I wanted to stop and pray with her about the specifics: future job, good community, better health –oh, that was another thing. But it occurred to me that maybe the “specifics” would have to wait. Maybe there was something more basic she needed – a kind of bullet proof vest that keeps one alive through the disappointments.

“Katherine, do you trust God?” I ask.

“Well, sure. I know that he exists. I believe Jesus is the Son of God. I believe that he’s all powerful. All that stuff.”  She knows all that and more.

“But do you trust that he is good, that he is good toward you?”

“Do you?” she asks, looking directly into my eyes.

Hmm. Do I? I want to…. I want to believe that God is really good and has a grand plan for making all these hurts and crazy impossibilities of my life okay.

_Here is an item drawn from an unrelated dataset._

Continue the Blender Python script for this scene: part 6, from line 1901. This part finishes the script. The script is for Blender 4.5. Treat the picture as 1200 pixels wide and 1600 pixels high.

So we have this long, several hour conversation, and it turns out that we first need to decide whether or not the Bible really teaches that God promises his people any good in this life.

We figure that if we can be certain that the Bible definitely teaches that God is good toward us, maybe that’s the bullet-proof vest. Maybe then we can live life believing it. We can live life with one foot in the trenches, and one foot in the absolute certainty that good is on its way.

And then we need to define “good” because Katherine points out that it seems like God’s “good” may be of the twisted variety that goes something like this: I know this feels really sad and horrible and would be considered awful by any normal human being, but ultimately it will make you a better person, so it’s “good.”

Oh, dear. That is a bit daunting.

But wait! If we can’t even trust the simple vocabulary of the Bible…if “good” doesn’t mean “good” in the ordinary sense, well, all is lost!

Then she says, “A tiny part of me believes God is good toward me, and this is how I get there. I hate spiders, as you know. But when I see a spider in the house, and I’m about to kill it – I often stop. I stop because on some unreasonable level, I feel sorry for this little spider. Crazy, I know. But I actually do. So I figure, if I can feel compassion for a spider I hate, then maybe God can feel compassion for me, someone he likes.”

“Oh, so natural theology gets you there,” I muse.

“Well, no, not exactly. I think it’s rooted in the Bible,” she continues. “What about the scripture that says if even sinful fathers give their sons bread instead of stones, will God give us bad things when we ask for good?”

Astonished, I gasp, “Why haven’t we thought of that verse before? Of course! That’s it!”

We look it up in Luke. It ends with, “If you then, who are evil, know how to give good gifts to your children, how much more will the heavenly Father give the Holy Spirit to those who ask him!” (Luke 11:11-13)

We turn to a parallel passage in Matthew. “For everyone who asks receives, and the one who seeks, finds, and to the one who knocks it will be opened. Or which one of you, if his son asks him for bread, will give him a stone? Or if he asks for a fish, will give him a serpent? If you then, who are evil, know how to give good gifts to your children, how much more will your Father who is in heaven give good things to those who ask him!” (Matthew 7:8-11)

So there it is. The scriptures directly teach that God does promise good toward us. The “good” of the ordinary variety.

“Katherine, do you think we can live like this? Like this is really true? Like good is really on the way?”

“Maybe,” she answers slowly. “I want to….”

“Maybe that’s why the Luke passage promises the Holy Spirit, and the Matthew, good things. I think we need the Holy Spirit to get there. To trust.”

So that’s where we land. We’re not praying for miracles yet. We’re praying for The Miracle. The miracle to believe that God is good. That God is good toward Me.

Today we are praying for the miracle to trust God. Day one.

4 thoughts on “STONES & SCORPIONS

  1. Yes to univocal talk from God and about God! So, in the following verse ‘good’ means ‘good.”The Lord has promised good to me, his word my hope secures’ .

    No to equivocal talk where God says one thing, but secretly means something else. Of course, God is free to fulfill his promises in any way he chooses, and if this is not what we expected it can only be because he is fulfilling his promises beyond what we could ask or imagine.

    Have you read Christus Victor recently? You might find the classical interpretation of Christ’s victory over Satan, sin, and death very encouraging.